# PROMPT
Transcribe all of the material exactly. Any picture in it should be left out.

# PROVIDED DATA
******

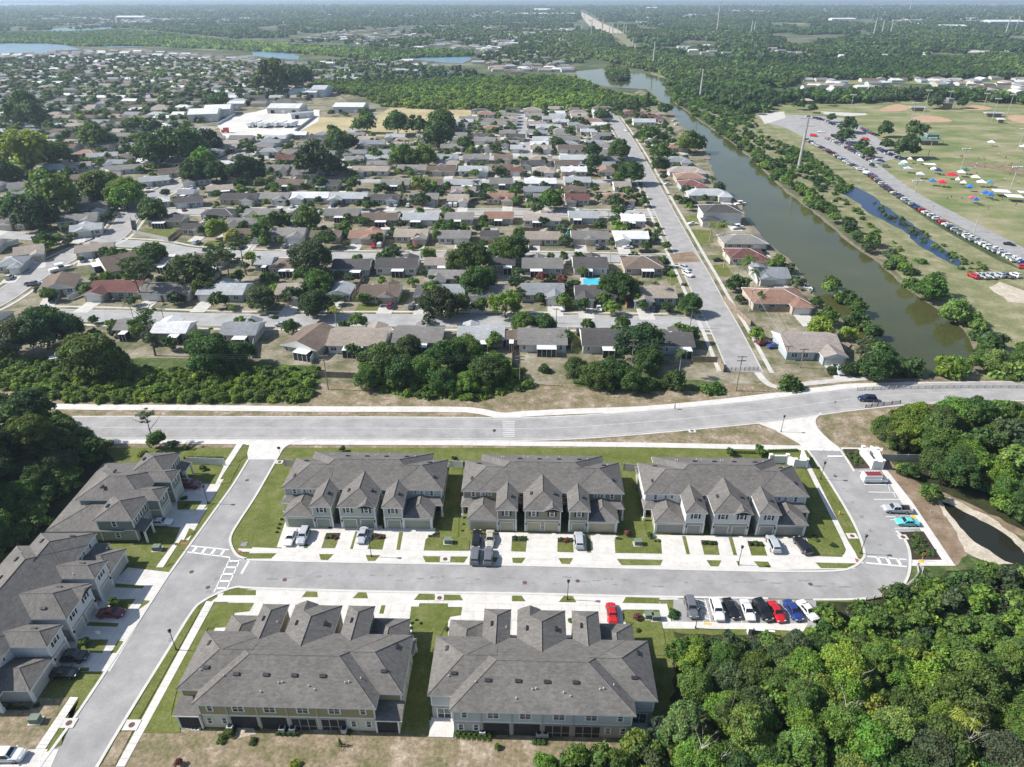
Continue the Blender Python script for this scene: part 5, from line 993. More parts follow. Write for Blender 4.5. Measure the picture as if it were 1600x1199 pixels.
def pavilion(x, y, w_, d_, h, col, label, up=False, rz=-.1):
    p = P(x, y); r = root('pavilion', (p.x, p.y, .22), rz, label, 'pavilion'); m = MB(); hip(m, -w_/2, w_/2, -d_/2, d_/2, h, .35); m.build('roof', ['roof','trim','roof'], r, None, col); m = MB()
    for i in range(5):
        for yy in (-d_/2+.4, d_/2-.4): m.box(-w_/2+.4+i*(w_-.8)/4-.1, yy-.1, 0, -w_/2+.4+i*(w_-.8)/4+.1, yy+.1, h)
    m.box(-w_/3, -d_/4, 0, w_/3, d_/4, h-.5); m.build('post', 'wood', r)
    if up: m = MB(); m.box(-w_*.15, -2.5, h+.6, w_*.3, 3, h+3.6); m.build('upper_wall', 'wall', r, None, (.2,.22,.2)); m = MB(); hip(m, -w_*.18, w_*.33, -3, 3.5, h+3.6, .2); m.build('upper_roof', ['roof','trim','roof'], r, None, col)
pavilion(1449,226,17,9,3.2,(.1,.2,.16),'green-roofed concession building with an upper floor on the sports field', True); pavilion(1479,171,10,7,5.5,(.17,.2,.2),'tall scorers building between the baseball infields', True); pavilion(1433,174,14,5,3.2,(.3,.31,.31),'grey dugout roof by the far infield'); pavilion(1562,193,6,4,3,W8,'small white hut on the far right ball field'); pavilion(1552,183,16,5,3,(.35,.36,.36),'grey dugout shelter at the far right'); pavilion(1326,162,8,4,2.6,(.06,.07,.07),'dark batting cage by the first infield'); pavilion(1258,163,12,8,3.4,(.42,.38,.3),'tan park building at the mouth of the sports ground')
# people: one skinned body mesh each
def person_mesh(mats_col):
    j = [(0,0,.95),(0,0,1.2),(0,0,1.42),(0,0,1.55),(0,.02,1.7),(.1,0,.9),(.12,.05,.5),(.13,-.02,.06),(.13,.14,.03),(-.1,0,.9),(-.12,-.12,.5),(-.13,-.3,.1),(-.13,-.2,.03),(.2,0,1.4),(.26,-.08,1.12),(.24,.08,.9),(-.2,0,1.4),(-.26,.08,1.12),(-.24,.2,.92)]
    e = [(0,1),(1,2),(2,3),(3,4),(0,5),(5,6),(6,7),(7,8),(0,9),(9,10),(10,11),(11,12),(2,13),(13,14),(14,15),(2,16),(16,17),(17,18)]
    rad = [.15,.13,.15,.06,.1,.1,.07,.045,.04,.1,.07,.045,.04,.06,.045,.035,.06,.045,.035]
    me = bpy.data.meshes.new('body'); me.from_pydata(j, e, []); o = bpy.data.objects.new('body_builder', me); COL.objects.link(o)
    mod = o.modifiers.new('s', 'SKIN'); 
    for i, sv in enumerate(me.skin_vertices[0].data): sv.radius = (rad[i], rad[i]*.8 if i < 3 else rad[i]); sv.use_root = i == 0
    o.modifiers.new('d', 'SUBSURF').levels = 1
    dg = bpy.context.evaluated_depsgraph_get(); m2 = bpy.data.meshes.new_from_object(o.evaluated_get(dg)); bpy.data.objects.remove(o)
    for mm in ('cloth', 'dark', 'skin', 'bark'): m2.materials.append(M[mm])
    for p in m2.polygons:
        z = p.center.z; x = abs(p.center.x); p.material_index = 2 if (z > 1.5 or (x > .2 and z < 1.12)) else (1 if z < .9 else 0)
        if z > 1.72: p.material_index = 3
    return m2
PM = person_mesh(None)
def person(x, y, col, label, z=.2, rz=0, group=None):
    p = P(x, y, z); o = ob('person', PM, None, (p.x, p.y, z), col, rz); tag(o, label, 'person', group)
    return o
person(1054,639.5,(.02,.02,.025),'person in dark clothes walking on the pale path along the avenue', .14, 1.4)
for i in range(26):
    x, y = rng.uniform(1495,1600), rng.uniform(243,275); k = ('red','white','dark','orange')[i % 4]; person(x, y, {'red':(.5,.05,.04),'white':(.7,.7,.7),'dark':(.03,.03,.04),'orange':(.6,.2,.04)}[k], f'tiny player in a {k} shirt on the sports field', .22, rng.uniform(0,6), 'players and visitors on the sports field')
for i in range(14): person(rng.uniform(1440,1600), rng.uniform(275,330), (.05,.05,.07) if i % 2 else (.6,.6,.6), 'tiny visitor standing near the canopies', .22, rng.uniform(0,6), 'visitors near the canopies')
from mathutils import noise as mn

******

# TASK SOLUTION
Continue the Blender Python script for this scene: part 5, from line 993. More parts follow. Write for Blender 4.5. Measure the picture as if it were 1600x1199 pixels.
def pavilion(x, y, w_, d_, h, col, label, up=False, rz=-.1):
    p = P(x, y); r = root('pavilion', (p.x, p.y, .22), rz, label, 'pavilion'); m = MB(); hip(m, -w_/2, w_/2, -d_/2, d_/2, h, .35); m.build('roof', ['roof','trim','roof'], r, None, col); m = MB()
    for i in range(5):
        for yy in (-d_/2+.4, d_/2-.4): m.box(-w_/2+.4+i*(w_-.8)/4-.1, yy-.1, 0, -w_/2+.4+i*(w_-.8)/4+.1, yy+.1, h)
    m.box(-w_/3, -d_/4, 0, w_/3, d_/4, h-.5); m.build('post', 'wood', r)
    if up: m = MB(); m.box(-w_*.15, -2.5, h+.6, w_*.3, 3, h+3.6); m.build('upper_wall', 'wall', r, None, (.2,.22,.2)); m = MB(); hip(m, -w_*.18, w_*.33, -3, 3.5, h+3.6, .2); m.build('upper_roof', ['roof','trim','roof'], r, None, col)
pavilion(1449,226,17,9,3.2,(.1,.2,.16),'green-roofed concession building with an upper floor on the sports field', True); pavilion(1479,171,10,7,5.5,(.17,.2,.2),'tall scorers building between the baseball infields', True); pavilion(1433,174,14,5,3.2,(.3,.31,.31),'grey dugout roof by the far infield'); pavilion(1562,193,6,4,3,W8,'small white hut on the far right ball field'); pavilion(1552,183,16,5,3,(.35,.36,.36),'grey dugout shelter at the far right'); pavilion(1326,162,8,4,2.6,(.06,.07,.07),'dark batting cage by the first infield'); pavilion(1258,163,12,8,3.4,(.42,.38,.3),'tan park building at the mouth of the sports ground')
# people: one skinned body mesh each
def person_mesh(mats_col):
    j = [(0,0,.95),(0,0,1.2),(0,0,1.42),(0,0,1.55),(0,.02,1.7),(.1,0,.9),(.12,.05,.5),(.13,-.02,.06),(.13,.14,.03),(-.1,0,.9),(-.12,-.12,.5),(-.13,-.3,.1),(-.13,-.2,.03),(.2,0,1.4),(.26,-.08,1.12),(.24,.08,.9),(-.2,0,1.4),(-.26,.08,1.12),(-.24,.2,.92)]
    e = [(0,1),(1,2),(2,3),(3,4),(0,5),(5,6),(6,7),(7,8),(0,9),(9,10),(10,11),(11,12),(2,13),(13,14),(14,15),(2,16),(16,17),(17,18)]
    rad = [.15,.13,.15,.06,.1,.1,.07,.045,.04,.1,.07,.045,.04,.06,.045,.035,.06,.045,.035]
    me = bpy.data.meshes.new('body'); me.from_pydata(j, e, []); o = bpy.data.objects.new('body_builder', me); COL.objects.link(o)
    mod = o.modifiers.new('s', 'SKIN'); 
    for i, sv in enumerate(me.skin_vertices[0].data): sv.radius = (rad[i], rad[i]*.8 if i < 3 else rad[i]); sv.use_root = i == 0
    o.modifiers.new('d', 'SUBSURF').levels = 1
    dg = bpy.context.evaluated_depsgraph_get(); m2 = bpy.data.meshes.new_from_object(o.evaluated_get(dg)); bpy.data.objects.remove(o)
    for mm in ('cloth', 'dark', 'skin', 'bark'): m2.materials.append(M[mm])
    for p in m2.polygons:
        z = p.center.z; x = abs(p.center.x); p.material_index = 2 if (z > 1.5 or (x > .2 and z < 1.12)) else (1 if z < .9 else 0)
        if z > 1.72: p.material_index = 3
    return m2
PM = person_mesh(None)
def person(x, y, col, label, z=.2, rz=0, group=None):
    p = P(x, y, z); o = ob('person', PM, None, (p.x, p.y, z), col, rz); tag(o, label, 'person', group)
    return o
person(1054,639.5,(.02,.02,.025),'person in dark clothes walking on the pale path along the avenue', .14, 1.4)
for i in range(26):
    x, y = rng.uniform(1495,1600), rng.uniform(243,275); k = ('red','white','dark','orange')[i % 4]; person(x, y, {'red':(.5,.05,.04),'white':(.7,.7,.7),'dark':(.03,.03,.04),'orange':(.6,.2,.04)}[k], f'tiny player in a {k} shirt on the sports field', .22, rng.uniform(0,6), 'players and visitors on the sports field')
for i in range(14): person(rng.uniform(1440,1600), rng.uniform(275,330), (.05,.05,.07) if i % 2 else (.6,.6,.6), 'tiny visitor standing near the canopies', .22, rng.uniform(0,6), 'visitors near the canopies')
from mathutils import noise as mn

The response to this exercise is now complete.